Requirement:
Read the data and repeat all of it exactly.

-- BEGIN --

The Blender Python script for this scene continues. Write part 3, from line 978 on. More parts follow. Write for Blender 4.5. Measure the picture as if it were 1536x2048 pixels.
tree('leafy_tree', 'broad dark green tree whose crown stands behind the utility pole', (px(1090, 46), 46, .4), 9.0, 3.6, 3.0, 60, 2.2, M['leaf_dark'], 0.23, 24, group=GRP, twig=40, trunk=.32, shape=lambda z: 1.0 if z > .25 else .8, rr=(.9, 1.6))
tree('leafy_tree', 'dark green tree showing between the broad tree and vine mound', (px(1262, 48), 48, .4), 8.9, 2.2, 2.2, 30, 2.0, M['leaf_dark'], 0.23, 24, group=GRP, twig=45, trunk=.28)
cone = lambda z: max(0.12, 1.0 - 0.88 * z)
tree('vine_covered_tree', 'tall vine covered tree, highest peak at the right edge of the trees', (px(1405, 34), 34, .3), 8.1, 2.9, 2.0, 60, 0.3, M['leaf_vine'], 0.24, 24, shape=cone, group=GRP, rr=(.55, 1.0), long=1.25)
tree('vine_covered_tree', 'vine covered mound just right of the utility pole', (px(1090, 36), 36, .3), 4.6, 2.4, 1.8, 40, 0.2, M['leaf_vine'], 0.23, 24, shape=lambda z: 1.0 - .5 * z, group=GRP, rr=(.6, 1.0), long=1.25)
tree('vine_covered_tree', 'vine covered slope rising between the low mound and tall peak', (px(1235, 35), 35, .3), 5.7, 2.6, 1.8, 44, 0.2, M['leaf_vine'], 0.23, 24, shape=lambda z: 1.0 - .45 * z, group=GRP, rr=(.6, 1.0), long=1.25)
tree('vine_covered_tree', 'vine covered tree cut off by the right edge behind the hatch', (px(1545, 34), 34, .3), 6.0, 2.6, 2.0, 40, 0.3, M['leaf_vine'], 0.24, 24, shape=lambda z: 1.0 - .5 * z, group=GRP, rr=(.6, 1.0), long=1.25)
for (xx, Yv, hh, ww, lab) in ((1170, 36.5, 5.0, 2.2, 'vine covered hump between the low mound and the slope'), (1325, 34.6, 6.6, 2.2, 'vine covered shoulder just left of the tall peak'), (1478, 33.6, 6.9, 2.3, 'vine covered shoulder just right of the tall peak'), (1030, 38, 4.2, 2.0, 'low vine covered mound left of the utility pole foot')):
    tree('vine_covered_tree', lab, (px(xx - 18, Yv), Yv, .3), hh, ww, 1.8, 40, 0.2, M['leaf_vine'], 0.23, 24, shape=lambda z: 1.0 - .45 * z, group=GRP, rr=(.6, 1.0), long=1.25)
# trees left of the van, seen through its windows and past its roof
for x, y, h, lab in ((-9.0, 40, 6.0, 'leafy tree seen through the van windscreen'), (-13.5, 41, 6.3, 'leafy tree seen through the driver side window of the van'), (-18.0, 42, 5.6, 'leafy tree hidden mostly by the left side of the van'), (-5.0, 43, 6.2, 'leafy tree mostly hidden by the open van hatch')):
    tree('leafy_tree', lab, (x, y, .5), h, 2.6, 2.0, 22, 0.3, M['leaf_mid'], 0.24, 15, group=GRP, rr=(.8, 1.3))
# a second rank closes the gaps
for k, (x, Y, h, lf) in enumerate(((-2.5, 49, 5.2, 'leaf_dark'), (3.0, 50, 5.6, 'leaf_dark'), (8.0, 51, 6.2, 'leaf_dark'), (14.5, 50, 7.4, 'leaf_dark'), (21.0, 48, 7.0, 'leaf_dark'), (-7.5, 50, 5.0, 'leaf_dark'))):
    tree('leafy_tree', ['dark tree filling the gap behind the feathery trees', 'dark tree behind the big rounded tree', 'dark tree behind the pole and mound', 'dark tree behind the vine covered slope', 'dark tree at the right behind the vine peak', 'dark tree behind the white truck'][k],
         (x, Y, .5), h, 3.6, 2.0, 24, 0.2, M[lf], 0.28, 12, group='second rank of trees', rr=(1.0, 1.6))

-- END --

Answer below:
The Blender Python script for this scene continues. Write part 3, from line 978 on. More parts follow. Write for Blender 4.5. Measure the picture as if it were 1536x2048 pixels.
tree('leafy_tree', 'broad dark green tree whose crown stands behind the utility pole', (px(1090, 46), 46, .4), 9.0, 3.6, 3.0, 60, 2.2, M['leaf_dark'], 0.23, 24, group=GRP, twig=40, trunk=.32, shape=lambda z: 1.0 if z > .25 else .8, rr=(.9, 1.6))
tree('leafy_tree', 'dark green tree showing between the broad tree and vine mound', (px(1262, 48), 48, .4), 8.9, 2.2, 2.2, 30, 2.0, M['leaf_dark'], 0.23, 24, group=GRP, twig=45, trunk=.28)
cone = lambda z: max(0.12, 1.0 - 0.88 * z)
tree('vine_covered_tree', 'tall vine covered tree, highest peak at the right edge of the trees', (px(1405, 34), 34, .3), 8.1, 2.9, 2.0, 60, 0.3, M['leaf_vine'], 0.24, 24, shape=cone, group=GRP, rr=(.55, 1.0), long=1.25)
tree('vine_covered_tree', 'vine covered mound just right of the utility pole', (px(1090, 36), 36, .3), 4.6, 2.4, 1.8, 40, 0.2, M['leaf_vine'], 0.23, 24, shape=lambda z: 1.0 - .5 * z, group=GRP, rr=(.6, 1.0), long=1.25)
tree('vine_covered_tree', 'vine covered slope rising between the low mound and tall peak', (px(1235, 35), 35, .3), 5.7, 2.6, 1.8, 44, 0.2, M['leaf_vine'], 0.23, 24, shape=lambda z: 1.0 - .45 * z, group=GRP, rr=(.6, 1.0), long=1.25)
tree('vine_covered_tree', 'vine covered tree cut off by the right edge behind the hatch', (px(1545, 34), 34, .3), 6.0, 2.6, 2.0, 40, 0.3, M['leaf_vine'], 0.24, 24, shape=lambda z: 1.0 - .5 * z, group=GRP, rr=(.6, 1.0), long=1.25)
for (xx, Yv, hh, ww, lab) in ((1170, 36.5, 5.0, 2.2, 'vine covered hump between the low mound and the slope'), (1325, 34.6, 6.6, 2.2, 'vine covered shoulder just left of the tall peak'), (1478, 33.6, 6.9, 2.3, 'vine covered shoulder just right of the tall peak'), (1030, 38, 4.2, 2.0, 'low vine covered mound left of the utility pole foot')):
    tree('vine_covered_tree', lab, (px(xx - 18, Yv), Yv, .3), hh, ww, 1.8, 40, 0.2, M['leaf_vine'], 0.23, 24, shape=lambda z: 1.0 - .45 * z, group=GRP, rr=(.6, 1.0), long=1.25)
# trees left of the van, seen through its windows and past its roof
for x, y, h, lab in ((-9.0, 40, 6.0, 'leafy tree seen through the van windscreen'), (-13.5, 41, 6.3, 'leafy tree seen through the driver side window of the van'), (-18.0, 42, 5.6, 'leafy tree hidden mostly by the left side of the van'), (-5.0, 43, 6.2, 'leafy tree mostly hidden by the open van hatch')):
    tree('leafy_tree', lab, (x, y, .5), h, 2.6, 2.0, 22, 0.3, M['leaf_mid'], 0.24, 15, group=GRP, rr=(.8, 1.3))
# a second rank closes the gaps
for k, (x, Y, h, lf) in enumerate(((-2.5, 49, 5.2, 'leaf_dark'), (3.0, 50, 5.6, 'leaf_dark'), (8.0, 51, 6.2, 'leaf_dark'), (14.5, 50, 7.4, 'leaf_dark'), (21.0, 48, 7.0, 'leaf_dark'), (-7.5, 50, 5.0, 'leaf_dark'))):
    tree('leafy_tree', ['dark tree filling the gap behind the feathery trees', 'dark tree behind the big rounded tree', 'dark tree behind the pole and mound', 'dark tree behind the vine covered slope', 'dark tree at the right behind the vine peak', 'dark tree behind the white truck'][k],
         (x, Y, .5), h, 3.6, 2.0, 24, 0.2, M[lf], 0.28, 12, group='second rank of trees', rr=(1.0, 1.6))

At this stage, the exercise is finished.